Problem to solve
Find the word "More" in the listing; pull out each line holding it.

Records shown
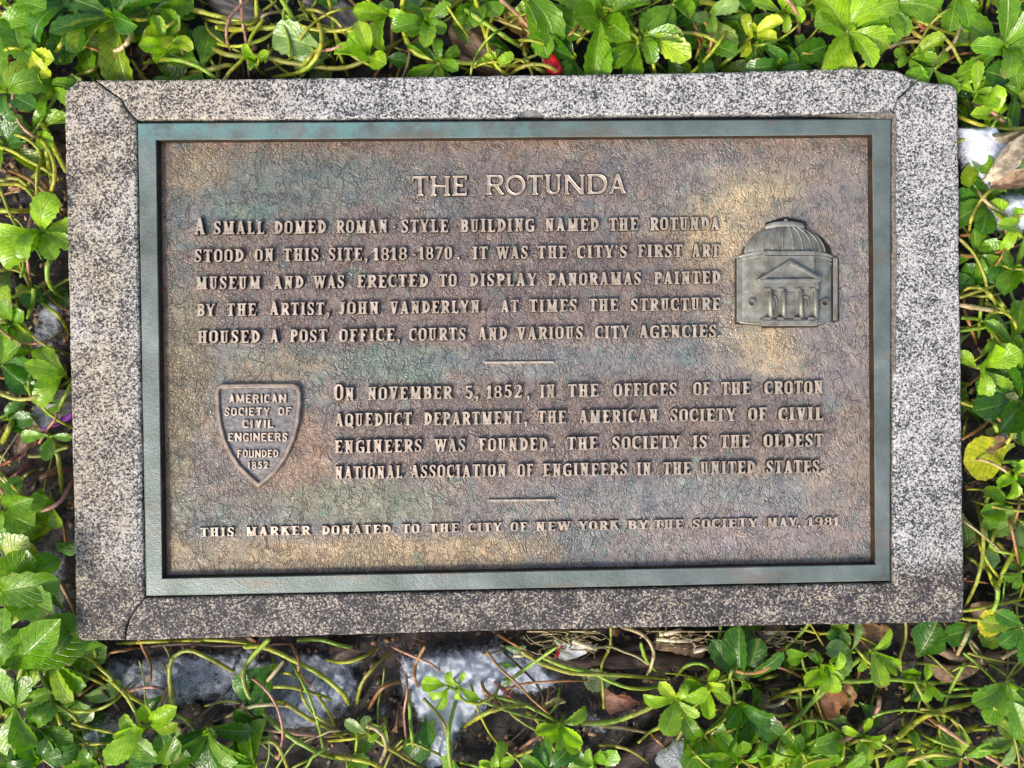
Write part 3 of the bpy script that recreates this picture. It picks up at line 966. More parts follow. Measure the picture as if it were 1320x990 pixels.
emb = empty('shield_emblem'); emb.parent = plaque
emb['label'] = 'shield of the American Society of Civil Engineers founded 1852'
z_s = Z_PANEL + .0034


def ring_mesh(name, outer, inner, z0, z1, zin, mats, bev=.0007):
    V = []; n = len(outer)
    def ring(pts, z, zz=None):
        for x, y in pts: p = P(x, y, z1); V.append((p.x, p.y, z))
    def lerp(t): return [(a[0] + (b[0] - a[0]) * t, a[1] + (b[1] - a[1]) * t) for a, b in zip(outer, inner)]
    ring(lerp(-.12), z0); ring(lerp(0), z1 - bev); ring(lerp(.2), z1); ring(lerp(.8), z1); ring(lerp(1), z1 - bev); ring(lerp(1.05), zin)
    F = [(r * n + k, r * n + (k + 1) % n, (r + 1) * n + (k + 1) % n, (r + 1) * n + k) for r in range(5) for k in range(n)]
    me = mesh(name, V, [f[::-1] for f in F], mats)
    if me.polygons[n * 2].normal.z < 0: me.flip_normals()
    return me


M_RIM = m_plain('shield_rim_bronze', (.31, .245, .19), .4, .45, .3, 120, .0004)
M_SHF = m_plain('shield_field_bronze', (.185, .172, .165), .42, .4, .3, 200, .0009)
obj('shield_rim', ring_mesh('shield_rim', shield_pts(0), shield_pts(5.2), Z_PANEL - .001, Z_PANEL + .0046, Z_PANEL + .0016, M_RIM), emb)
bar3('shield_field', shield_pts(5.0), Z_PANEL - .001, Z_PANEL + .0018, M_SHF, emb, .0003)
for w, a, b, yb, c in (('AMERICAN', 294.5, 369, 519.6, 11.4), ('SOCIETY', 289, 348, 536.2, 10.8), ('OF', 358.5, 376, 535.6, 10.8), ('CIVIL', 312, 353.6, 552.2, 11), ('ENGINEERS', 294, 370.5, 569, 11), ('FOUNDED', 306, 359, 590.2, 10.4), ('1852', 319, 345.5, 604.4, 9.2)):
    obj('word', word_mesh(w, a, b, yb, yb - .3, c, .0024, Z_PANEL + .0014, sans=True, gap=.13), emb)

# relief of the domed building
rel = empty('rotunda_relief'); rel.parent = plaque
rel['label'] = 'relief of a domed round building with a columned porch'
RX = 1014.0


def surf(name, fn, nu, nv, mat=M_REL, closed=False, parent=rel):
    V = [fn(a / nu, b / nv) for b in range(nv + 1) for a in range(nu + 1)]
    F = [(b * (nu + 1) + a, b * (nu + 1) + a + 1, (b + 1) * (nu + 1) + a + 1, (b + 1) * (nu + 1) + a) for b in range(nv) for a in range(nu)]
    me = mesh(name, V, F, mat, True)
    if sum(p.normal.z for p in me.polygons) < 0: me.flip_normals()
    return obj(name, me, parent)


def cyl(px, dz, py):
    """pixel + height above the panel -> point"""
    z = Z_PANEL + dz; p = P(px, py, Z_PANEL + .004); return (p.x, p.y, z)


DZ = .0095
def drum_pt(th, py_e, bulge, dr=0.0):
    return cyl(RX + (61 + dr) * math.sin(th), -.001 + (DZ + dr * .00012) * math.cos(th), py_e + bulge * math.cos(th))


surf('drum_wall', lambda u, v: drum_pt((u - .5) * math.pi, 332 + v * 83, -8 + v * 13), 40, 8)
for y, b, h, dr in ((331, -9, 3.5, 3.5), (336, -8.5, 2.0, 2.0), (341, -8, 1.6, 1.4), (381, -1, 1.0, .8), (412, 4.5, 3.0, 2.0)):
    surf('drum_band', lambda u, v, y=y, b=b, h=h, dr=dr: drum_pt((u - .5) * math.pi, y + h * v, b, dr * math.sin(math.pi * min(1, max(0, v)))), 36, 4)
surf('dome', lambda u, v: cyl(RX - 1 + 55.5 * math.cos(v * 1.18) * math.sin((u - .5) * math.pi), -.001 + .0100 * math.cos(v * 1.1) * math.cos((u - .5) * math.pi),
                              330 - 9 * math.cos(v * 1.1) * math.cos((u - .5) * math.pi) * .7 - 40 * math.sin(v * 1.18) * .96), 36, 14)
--
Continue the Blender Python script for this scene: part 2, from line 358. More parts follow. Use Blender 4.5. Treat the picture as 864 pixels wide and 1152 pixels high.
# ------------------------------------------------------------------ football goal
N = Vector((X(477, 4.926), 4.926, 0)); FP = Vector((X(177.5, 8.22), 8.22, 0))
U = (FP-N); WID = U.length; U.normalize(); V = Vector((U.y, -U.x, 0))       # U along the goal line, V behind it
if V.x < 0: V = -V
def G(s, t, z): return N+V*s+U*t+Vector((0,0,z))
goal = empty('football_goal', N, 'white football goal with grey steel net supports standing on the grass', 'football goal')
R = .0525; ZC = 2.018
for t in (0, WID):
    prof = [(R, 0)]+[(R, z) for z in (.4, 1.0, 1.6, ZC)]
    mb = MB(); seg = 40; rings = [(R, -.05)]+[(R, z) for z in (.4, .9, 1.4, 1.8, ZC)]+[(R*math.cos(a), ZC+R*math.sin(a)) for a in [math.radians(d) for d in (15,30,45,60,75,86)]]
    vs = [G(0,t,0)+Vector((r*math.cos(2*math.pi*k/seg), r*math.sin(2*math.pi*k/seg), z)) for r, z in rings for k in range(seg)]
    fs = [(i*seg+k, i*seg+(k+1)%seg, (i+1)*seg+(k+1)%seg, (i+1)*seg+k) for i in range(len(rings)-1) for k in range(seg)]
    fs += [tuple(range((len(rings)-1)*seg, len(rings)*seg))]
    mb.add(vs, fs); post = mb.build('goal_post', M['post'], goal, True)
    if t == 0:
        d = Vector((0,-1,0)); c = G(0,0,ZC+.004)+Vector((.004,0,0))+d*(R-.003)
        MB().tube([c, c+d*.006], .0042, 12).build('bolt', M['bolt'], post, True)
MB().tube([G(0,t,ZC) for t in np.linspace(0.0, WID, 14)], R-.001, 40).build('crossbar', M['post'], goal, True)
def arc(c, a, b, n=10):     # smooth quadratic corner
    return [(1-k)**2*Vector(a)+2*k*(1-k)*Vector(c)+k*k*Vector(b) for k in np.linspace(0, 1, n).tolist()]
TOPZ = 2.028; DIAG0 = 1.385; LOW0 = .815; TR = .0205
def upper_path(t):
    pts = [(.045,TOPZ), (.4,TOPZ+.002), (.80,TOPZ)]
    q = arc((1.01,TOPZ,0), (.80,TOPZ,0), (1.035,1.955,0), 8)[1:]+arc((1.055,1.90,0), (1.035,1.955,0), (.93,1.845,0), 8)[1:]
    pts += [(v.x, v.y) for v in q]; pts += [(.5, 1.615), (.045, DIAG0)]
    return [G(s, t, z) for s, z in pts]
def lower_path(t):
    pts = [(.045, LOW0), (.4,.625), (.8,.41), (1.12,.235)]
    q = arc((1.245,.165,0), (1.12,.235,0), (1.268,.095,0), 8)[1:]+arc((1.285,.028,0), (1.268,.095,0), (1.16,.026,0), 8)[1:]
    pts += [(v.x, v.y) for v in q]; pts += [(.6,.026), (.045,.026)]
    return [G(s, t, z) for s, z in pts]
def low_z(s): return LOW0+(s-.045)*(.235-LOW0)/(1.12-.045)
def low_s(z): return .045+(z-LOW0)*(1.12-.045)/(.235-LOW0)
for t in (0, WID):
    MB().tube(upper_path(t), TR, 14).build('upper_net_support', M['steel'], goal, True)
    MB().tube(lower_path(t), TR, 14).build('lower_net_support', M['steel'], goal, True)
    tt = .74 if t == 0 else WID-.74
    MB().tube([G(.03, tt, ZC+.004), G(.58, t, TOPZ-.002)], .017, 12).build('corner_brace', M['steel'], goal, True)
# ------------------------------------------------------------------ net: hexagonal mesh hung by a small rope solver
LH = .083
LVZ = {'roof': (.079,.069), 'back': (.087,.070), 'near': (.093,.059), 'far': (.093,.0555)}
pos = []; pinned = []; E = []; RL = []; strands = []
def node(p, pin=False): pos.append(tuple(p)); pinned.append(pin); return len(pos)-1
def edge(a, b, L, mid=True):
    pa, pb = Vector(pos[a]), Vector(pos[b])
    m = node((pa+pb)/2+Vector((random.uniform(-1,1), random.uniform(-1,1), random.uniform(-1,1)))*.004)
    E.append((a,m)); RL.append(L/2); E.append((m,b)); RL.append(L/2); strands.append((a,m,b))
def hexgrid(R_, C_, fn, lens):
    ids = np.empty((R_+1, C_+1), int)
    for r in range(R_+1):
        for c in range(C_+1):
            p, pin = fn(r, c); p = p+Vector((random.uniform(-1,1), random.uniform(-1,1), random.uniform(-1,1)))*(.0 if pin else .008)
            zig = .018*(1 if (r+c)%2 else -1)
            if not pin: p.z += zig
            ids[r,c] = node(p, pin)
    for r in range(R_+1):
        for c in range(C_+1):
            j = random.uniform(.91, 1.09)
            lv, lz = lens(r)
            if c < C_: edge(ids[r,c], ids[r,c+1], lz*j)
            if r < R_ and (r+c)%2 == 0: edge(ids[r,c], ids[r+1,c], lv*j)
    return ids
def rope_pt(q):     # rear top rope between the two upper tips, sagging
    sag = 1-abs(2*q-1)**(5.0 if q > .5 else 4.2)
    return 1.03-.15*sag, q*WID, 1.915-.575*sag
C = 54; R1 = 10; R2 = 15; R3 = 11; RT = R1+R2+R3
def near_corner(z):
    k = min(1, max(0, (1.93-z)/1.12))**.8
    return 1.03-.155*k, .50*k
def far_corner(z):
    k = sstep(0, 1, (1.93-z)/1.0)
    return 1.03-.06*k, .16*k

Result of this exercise
Write part 3 of the bpy script that recreates this picture. It picks up at line 966. More parts follow. Measure the picture as if it were 1320x990 pixels.
Continue the Blender Python script for this scene: part 2, from line 358. More parts follow. Use Blender 4.5. Treat the picture as 864 pixels wide and 1152 pixels high.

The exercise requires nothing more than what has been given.